Già , ma come? Come pensa di risolvere, per esempio, il problema della cosiddetta stepchild adoption? Stralcerà la norma o andrà avanti, chi ci sta ci sta?
«Il tema è di quelli che toccano la sensibilità dei singoli parlamentari, e bisogna tenerne conto: su alcuni punti ci sarà la libertà di coscienza. Quello che è certo è che la legge va fatta, subito. C’è discussione nei partiti, lo so. E anche nel Pd ci sono idee diverse. Discuteremo ancora, naturalmente: ma il momento di tirare le fila e concludere ormai è venuto».
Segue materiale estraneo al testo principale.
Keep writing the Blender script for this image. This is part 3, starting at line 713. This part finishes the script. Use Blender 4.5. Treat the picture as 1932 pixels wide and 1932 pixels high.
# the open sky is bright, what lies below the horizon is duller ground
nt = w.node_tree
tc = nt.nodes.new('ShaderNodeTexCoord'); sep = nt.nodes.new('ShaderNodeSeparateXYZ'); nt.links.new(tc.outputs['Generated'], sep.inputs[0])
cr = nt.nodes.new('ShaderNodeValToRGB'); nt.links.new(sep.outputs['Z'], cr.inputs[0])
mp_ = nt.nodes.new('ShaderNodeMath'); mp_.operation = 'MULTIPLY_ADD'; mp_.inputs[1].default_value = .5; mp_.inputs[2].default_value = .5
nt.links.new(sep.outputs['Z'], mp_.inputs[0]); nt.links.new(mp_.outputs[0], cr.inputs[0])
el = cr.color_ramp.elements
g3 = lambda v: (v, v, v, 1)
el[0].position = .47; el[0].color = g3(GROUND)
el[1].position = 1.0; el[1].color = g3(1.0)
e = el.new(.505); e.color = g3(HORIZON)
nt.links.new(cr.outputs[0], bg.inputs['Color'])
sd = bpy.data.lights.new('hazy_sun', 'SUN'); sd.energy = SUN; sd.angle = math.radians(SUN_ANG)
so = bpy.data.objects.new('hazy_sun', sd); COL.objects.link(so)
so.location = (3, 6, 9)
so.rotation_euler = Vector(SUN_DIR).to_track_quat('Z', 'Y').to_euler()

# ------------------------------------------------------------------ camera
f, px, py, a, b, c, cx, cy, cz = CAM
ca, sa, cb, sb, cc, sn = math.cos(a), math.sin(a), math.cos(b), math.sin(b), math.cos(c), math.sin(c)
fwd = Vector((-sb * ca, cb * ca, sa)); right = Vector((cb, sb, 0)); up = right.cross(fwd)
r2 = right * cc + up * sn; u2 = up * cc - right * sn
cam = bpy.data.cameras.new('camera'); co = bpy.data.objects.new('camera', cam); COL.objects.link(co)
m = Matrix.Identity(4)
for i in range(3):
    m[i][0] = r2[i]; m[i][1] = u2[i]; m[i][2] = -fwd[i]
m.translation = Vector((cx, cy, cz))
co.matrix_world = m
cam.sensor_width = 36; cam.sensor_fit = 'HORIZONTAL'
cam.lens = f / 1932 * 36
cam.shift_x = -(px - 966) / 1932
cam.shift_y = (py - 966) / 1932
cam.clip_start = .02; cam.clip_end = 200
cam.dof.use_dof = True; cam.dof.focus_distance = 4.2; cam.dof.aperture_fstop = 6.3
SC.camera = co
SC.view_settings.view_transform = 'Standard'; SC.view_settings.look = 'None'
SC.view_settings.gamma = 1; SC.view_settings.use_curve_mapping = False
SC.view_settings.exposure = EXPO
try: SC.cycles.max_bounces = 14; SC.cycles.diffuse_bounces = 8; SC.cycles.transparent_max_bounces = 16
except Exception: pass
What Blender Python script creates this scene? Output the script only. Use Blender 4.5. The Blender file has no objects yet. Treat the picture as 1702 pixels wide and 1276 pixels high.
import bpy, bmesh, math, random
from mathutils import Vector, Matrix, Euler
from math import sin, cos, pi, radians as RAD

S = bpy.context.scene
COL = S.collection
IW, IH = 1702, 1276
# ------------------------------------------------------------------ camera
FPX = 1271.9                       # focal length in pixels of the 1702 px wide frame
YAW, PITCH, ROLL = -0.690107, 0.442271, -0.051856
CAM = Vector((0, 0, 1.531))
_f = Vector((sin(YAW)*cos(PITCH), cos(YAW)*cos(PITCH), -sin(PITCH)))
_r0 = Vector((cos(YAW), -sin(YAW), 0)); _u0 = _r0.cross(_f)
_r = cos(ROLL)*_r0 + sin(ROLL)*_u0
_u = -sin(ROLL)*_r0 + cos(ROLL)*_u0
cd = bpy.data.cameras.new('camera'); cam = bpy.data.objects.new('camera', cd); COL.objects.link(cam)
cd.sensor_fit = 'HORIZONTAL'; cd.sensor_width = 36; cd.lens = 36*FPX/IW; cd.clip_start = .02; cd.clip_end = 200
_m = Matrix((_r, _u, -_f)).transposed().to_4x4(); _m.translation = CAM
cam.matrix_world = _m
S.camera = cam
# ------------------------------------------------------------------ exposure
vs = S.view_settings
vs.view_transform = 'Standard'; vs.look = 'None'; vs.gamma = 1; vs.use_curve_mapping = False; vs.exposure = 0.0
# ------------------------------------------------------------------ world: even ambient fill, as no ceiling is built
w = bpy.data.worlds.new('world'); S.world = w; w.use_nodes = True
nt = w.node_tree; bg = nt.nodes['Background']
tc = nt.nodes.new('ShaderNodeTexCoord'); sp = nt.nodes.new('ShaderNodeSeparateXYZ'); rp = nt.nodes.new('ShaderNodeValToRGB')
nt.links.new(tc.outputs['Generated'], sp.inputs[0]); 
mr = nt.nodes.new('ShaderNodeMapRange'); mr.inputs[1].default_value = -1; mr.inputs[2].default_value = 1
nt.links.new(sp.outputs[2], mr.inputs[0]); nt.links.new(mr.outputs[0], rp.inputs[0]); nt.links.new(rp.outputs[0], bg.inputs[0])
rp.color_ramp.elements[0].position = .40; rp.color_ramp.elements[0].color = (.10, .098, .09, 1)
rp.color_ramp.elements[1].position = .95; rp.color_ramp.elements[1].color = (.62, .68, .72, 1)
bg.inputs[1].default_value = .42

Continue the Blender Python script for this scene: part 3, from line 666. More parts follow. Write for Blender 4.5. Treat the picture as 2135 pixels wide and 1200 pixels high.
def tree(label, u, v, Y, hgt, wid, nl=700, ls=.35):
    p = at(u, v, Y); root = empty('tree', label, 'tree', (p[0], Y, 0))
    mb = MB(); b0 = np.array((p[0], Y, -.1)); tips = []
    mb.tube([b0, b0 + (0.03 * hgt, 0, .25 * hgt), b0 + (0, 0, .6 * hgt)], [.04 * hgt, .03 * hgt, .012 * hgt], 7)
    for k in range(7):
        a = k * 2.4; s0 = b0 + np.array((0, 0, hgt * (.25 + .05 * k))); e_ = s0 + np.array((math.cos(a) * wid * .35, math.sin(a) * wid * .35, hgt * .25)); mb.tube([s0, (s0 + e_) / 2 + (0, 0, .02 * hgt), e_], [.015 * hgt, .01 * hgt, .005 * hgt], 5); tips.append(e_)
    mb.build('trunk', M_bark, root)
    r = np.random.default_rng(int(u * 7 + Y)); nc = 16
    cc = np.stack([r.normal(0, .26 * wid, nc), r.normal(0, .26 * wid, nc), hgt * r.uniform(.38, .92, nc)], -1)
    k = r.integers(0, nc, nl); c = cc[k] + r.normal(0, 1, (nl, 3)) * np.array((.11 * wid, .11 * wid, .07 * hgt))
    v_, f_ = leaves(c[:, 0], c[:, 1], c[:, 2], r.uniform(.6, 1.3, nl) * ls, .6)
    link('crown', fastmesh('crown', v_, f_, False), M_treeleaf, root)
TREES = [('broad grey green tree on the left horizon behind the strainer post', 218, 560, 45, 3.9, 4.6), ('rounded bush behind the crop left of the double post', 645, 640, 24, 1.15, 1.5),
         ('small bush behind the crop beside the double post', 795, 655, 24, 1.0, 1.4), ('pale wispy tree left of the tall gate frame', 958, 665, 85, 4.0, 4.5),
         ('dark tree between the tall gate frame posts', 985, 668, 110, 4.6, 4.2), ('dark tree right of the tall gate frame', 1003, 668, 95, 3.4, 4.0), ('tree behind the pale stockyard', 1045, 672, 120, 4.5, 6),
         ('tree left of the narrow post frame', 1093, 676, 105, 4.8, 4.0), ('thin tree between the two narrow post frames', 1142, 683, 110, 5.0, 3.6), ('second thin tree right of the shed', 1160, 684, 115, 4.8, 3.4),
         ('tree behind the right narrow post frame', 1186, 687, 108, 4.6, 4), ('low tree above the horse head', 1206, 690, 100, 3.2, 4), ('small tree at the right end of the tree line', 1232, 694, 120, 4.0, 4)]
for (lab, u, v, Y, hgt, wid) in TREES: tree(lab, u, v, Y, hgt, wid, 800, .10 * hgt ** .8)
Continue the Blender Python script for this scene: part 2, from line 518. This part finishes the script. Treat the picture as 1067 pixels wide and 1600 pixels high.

Ed è vero che la sua principale preoccupazione, di questi tempi, è la crescita del Movimento di Beppe Grillo, che pure è pronto a votare quel provvedimento?
«La mia preoccupazione è il Paese, la sua ripresa, il suo rilancio. Quanto ai Cinque Stelle, il loro modo di governare è il miglior spot per il Pd. Io li rispetto, ma amministrano una dozzina di Comuni su 8mila e lo fanno tra fallimenti ed espulsioni. Passare dalle veline del blog alla realtà è complicato, me ne rendo conto…».
Un’ultima cosa: è proprio vero che ha visto il film-evento di Checco Zalone?
«Sì, con i miei figli, che conoscono a memoria tutte le battute dei suoi film. Io ho riso dall’inizio alla fine».
E il dibattito che ne è sorto? Se è di destra, di sinistra, di centro, insomma?
«Sorrido di fronte a certi cambi di atteggiamento: fino a ieri era un reietto, volgare, snobbato da certi intellettuali».
E invece?
«Non entro nel dibattito. Dico che Zalone è un uomo molto intelligente, e che l’operazione di lancio del film è un capolavoro, geniale. In sala c’era gente normale, che si è divertita. E i professionisti del radical-chic, che ora lo osannano dopo averlo ignorato o detestato, mi fanno soltanto sorridere».